En conclusion, ce rapport met en évidence l’urgence et la nécessité d’une feuille de route politique qui permettra d’accompagner positivement la transition de l’aide alimentaire vers un droit à l’alimentation durable qui est d’autant plus nécessaire compte tenu des forts impacts négatifs de l’alimentation sur l’environnement en général et le changement climatique en particulier. Les propositions qui émergent doivent être mises à l’épreuve et leur efficacité mesurée. La recherche publique peut contribuer à élaborer une approche structurée d’analyse des dysfonctionnements et des besoins, d’identification ou de co-construction de solutions, et d’évaluation de l’impact de ces solutions et de leur suivi.
[1] En France, le secteur associatif et les textes de loi font référence à la notion de précarité alimentaire. Dans ce rapport nous utilisons aussi les termes de sécurité et insécurité alimentaires, issus du domaine de la nutrition et de la santé publique, car ils ont une existence officielle à l’échelon international, et que des méthodes de mesure validées ont été développées pour en évaluer la prévalence. Il y a insécurité alimentaire « lorsque la disponibilité d’aliments sûrs et adéquats sur le plan nutritionnel ou la possibilité d’acquérir des aliments appropriés par des moyens socialement acceptables est limitée ou incertaine » (Core indicators of nutritional state for difficult-to-sample populations. J Nutr 1990, 120 (suppl 11): 1559–1600).
[2] Il n’existe pas, à notre connaissance, de définition officielle de la sécurité alimentaire durable, même si l’expression est utilisée depuis longtemps (déclaration de Rome sur la sécurité alimentaire Mondiale en 1996 : https://www.fao.org/3/w3613f/w3613f00.htm) et que des propositions visent à intégrer la durabilité au concept de sécurité alimentaire (http://www.lafaimexpliquee.org/La_faim_expliquee/Securite_alimentaire_et_durabilite.html)

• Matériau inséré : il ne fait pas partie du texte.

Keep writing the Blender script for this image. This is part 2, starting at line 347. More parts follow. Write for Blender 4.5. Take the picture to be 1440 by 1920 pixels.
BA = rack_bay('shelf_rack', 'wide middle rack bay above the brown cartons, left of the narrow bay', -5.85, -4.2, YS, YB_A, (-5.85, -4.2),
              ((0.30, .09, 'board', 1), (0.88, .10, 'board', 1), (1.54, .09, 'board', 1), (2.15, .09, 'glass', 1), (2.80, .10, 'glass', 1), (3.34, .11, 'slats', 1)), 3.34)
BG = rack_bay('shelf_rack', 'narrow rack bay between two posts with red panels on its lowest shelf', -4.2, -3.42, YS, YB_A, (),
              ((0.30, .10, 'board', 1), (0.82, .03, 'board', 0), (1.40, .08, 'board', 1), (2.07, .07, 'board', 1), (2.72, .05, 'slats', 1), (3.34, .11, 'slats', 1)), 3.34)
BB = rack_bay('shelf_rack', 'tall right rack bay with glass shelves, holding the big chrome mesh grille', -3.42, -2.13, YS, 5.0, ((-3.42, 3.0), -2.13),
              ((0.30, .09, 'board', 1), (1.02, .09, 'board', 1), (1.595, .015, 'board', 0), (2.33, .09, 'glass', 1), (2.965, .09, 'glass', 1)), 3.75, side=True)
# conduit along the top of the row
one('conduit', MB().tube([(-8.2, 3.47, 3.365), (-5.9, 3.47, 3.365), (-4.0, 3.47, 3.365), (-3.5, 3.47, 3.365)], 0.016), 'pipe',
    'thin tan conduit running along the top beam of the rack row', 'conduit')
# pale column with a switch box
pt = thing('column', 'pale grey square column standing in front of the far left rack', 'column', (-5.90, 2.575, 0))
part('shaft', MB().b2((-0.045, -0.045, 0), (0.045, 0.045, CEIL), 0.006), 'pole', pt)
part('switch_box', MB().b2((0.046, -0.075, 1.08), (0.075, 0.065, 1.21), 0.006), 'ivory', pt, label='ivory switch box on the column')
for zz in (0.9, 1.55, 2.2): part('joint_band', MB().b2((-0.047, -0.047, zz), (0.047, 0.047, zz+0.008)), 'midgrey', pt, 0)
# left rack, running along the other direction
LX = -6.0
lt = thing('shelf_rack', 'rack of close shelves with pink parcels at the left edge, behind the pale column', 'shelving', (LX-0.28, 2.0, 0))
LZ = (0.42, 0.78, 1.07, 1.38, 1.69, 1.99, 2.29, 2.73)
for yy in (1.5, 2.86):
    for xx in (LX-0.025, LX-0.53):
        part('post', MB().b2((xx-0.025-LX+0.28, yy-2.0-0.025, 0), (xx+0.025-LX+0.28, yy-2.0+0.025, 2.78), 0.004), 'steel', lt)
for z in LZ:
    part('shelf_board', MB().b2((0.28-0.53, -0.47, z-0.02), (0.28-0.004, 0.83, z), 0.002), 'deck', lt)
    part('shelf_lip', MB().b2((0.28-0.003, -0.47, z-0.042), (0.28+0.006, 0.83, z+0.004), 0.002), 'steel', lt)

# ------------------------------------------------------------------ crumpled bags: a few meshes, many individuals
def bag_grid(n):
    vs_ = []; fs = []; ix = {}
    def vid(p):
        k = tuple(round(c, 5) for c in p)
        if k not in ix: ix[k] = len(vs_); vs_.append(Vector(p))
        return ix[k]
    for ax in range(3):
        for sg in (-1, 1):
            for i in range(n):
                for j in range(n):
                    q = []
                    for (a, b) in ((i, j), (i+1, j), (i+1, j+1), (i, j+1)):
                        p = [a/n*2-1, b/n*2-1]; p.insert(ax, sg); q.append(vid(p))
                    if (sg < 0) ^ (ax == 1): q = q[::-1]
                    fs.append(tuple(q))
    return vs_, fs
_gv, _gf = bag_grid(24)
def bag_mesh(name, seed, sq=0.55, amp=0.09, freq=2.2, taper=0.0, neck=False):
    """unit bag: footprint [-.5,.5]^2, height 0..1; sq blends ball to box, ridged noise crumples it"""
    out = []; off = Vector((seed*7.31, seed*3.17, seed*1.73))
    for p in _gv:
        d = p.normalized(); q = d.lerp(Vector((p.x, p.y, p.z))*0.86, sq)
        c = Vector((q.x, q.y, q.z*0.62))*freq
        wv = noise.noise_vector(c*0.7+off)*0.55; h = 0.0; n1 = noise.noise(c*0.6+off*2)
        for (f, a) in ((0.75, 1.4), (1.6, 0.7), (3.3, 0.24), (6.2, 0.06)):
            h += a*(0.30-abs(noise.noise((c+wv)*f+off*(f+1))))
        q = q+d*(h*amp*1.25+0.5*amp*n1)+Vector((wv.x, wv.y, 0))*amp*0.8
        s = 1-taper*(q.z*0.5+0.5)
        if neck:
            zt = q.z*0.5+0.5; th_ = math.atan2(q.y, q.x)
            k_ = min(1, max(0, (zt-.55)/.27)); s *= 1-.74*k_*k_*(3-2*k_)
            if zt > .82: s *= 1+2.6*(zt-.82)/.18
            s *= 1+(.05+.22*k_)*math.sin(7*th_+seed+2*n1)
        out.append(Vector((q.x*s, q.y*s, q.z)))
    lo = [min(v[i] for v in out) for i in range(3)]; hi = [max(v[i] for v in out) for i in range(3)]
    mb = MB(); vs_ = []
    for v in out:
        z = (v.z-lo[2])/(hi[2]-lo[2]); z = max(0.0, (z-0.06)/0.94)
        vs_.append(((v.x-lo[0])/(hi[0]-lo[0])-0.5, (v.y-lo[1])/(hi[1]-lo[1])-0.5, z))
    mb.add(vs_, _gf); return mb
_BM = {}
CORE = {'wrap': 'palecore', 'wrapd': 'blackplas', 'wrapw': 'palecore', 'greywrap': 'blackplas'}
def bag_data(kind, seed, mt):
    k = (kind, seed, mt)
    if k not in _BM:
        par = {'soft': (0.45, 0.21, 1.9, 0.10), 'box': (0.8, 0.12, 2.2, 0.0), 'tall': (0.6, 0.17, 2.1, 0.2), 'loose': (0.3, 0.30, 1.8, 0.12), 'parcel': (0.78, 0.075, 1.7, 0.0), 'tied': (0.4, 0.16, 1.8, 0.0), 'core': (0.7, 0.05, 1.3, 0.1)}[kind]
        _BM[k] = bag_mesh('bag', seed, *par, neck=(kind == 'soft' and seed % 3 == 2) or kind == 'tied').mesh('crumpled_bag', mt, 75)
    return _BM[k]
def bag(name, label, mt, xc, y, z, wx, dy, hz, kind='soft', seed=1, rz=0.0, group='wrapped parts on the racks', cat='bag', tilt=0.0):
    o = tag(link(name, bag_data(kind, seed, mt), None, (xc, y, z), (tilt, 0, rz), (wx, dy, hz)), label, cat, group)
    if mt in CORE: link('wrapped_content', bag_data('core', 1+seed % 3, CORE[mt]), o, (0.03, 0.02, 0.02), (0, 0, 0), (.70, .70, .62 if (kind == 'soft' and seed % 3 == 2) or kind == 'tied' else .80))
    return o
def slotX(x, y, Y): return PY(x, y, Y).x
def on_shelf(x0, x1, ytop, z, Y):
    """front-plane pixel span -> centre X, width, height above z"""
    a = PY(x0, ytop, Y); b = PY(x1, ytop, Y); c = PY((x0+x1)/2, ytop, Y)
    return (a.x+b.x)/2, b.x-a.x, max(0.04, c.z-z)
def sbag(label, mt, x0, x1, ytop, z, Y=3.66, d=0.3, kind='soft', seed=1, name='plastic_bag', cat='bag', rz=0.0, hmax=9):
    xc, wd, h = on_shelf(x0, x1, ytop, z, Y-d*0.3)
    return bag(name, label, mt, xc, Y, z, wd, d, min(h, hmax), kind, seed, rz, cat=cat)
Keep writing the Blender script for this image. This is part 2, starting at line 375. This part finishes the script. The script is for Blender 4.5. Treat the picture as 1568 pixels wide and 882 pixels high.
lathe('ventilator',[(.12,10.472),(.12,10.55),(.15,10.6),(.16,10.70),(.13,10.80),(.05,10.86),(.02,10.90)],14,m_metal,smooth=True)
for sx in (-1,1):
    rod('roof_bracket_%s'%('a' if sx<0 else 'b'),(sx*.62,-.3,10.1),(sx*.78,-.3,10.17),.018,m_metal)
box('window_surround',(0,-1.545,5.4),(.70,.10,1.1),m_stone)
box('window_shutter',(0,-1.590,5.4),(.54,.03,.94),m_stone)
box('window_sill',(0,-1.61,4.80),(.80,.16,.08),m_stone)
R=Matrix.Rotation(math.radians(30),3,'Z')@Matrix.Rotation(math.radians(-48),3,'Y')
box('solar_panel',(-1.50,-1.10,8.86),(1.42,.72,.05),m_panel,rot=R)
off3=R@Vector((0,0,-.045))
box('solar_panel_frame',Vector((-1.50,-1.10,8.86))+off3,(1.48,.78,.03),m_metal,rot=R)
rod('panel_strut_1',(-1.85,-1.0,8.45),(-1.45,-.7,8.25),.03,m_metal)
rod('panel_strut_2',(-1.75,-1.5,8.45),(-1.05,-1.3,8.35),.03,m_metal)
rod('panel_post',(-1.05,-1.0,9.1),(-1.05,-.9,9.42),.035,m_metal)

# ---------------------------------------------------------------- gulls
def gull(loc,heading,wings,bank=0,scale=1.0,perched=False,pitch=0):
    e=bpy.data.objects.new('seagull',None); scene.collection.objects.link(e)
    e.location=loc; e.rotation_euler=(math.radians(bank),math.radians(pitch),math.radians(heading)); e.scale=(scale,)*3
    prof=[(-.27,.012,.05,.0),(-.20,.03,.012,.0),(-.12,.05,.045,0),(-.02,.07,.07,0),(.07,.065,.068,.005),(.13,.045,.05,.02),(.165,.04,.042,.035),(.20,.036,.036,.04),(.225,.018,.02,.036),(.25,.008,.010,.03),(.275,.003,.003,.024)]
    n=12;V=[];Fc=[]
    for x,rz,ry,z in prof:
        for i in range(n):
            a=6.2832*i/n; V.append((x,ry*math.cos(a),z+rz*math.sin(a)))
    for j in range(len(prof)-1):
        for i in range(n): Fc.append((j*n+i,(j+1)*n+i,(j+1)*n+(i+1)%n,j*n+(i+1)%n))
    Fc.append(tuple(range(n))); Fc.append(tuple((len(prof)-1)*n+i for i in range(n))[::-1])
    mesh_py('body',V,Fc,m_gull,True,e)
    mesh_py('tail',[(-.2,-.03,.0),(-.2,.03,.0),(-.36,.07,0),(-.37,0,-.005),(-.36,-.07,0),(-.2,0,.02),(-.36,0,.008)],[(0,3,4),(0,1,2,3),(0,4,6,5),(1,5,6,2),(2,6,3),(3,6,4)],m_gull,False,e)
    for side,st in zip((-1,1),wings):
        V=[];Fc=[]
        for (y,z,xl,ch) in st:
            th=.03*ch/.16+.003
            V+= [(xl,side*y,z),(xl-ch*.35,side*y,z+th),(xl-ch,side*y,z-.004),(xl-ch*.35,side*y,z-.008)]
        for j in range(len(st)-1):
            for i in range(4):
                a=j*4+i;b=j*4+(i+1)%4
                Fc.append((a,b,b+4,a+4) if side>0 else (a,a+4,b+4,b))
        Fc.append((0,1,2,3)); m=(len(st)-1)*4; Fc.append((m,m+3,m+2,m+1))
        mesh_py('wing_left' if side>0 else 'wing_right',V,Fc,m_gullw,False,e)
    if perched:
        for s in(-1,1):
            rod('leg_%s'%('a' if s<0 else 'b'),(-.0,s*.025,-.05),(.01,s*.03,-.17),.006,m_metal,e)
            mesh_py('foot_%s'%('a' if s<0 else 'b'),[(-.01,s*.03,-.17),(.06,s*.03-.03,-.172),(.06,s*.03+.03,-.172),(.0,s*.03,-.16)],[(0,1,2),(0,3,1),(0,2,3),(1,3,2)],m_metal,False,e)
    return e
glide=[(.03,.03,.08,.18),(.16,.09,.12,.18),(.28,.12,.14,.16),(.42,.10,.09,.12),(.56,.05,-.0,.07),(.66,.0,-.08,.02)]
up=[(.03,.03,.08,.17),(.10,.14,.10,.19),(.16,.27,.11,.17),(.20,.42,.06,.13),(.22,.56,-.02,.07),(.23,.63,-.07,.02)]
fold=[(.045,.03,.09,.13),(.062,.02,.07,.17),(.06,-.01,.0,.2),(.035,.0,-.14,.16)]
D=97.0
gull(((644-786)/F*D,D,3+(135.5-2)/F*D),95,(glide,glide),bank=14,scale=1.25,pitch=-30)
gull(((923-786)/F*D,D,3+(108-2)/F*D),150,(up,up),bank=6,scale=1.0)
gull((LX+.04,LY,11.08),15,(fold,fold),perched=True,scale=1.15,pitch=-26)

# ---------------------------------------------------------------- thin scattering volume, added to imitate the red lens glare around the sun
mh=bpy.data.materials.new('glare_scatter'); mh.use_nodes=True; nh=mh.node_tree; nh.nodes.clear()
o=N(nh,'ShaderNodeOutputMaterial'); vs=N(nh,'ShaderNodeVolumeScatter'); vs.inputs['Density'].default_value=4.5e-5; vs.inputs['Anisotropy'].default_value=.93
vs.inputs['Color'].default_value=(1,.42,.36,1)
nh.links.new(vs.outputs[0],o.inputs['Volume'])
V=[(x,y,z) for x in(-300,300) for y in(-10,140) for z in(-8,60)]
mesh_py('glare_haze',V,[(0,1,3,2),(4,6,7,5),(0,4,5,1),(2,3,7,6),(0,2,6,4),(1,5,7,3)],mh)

[3] Suivant les définitions de la FA0 en 2010 (http://www.fao.org/ag/humannutrition/25916–0f23e974a12924600117086270a751f60.pdf) et de la FAO/OMS en 2019 (http://www.fao.org/3/ca6640en/ca6640en.pdf), nous définissons l’alimentation durable comme une alimentation choisie et désirable, culturellement acceptable, en accord avec les valeurs, les préférences et les pratiques alimentaires, de bonne qualité sanitaire, nutritionnellement adéquate, respectueuse de l’environnement, économiquement viable et équitable.
[4] En nous appuyant sur les travaux de Marie-Hélène Bacqué et Carole Biewener (L’empowerment, une pratique émancipatrice ? Editions La découverte, 2013), nous définissons l’empowerment comme un processus par lequel un individu ou un groupe acquiert les moyens de renforcer ses pouvoirs d’être, de décider, d’agir, et ainsi, de s’émanciper (voir Annexe 7).